There’s also a certain thematic resonance with General Motors’ existing, somewhat smaller crossovers, including the Buick Enclave, the GMC Acadia and the Saturn Outlook; in Traverse’s variation, you get an extra row of seats and looks that are a nice mix of all three.

In its highest trim level, that even includes a Cadillac CTS-styled, shield-shaped grille; all levels include a long, swoopy window line and sporty dual exhausts. You also get futuristically angular side mirrors with very helpful convex inserts, which allow you to more easily park and change lanes, given the Traverse’s girth.

Inside, the stylistic push continues with an angular, wrap-around treatment from the dash to the doors. You also get some nice tech touches, including a backup camera built into the rearview mirror, Turn-by-Turn oral navigation through OnStar, plus a bar graph-styled fuel efficiency monitor.

My 2009 time with the Traverse (remember last year’s gas price crisis?) made the 16.9 mpg average a little easier to swallow; EPA figures say the Traverse should get 23 on the highway, but that wasn’t my experience.

And the ride?

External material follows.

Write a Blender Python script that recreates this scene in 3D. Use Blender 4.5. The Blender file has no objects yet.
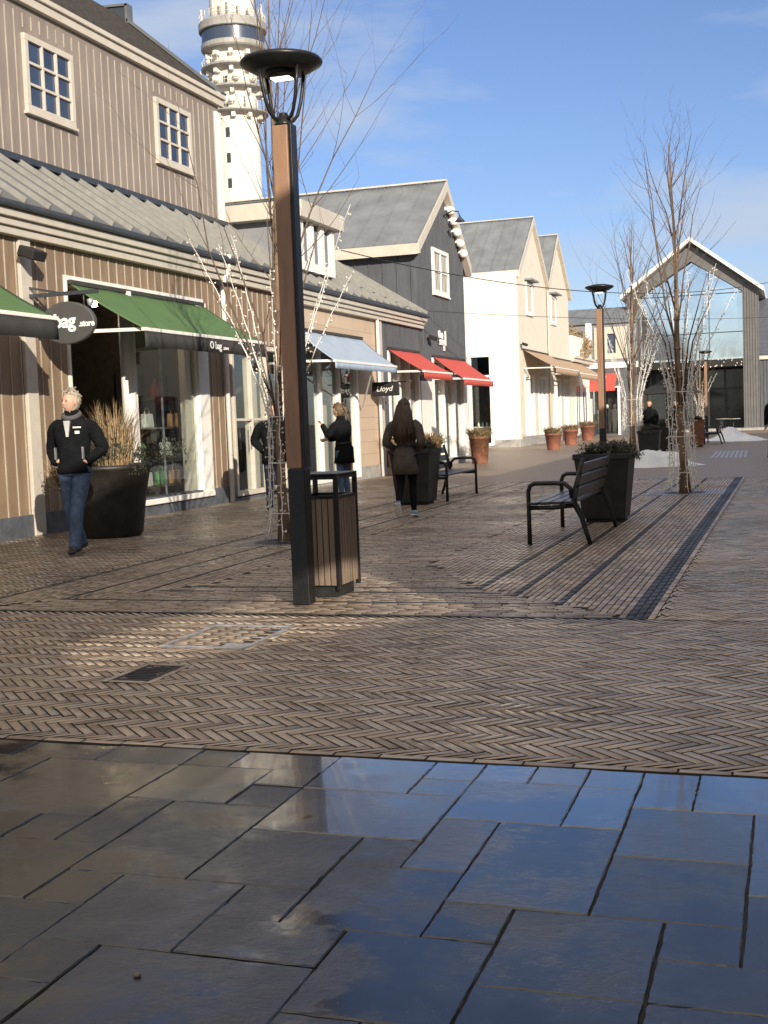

Smooth as butter, aided by 18-inch wheels, soft suspension, a long wheelbase and a comfortable 6-speed automatic transmission.

Passenger access is also a snap, as the second-row seats slide forward to allow people to jump into the back; if you aren’t hauling humans, everything folds flat to provide nearly 118 cubic feet of cargo space.

If big is what you need and a Suburban just seems a little too gauche for your tastes, this might be the compromise.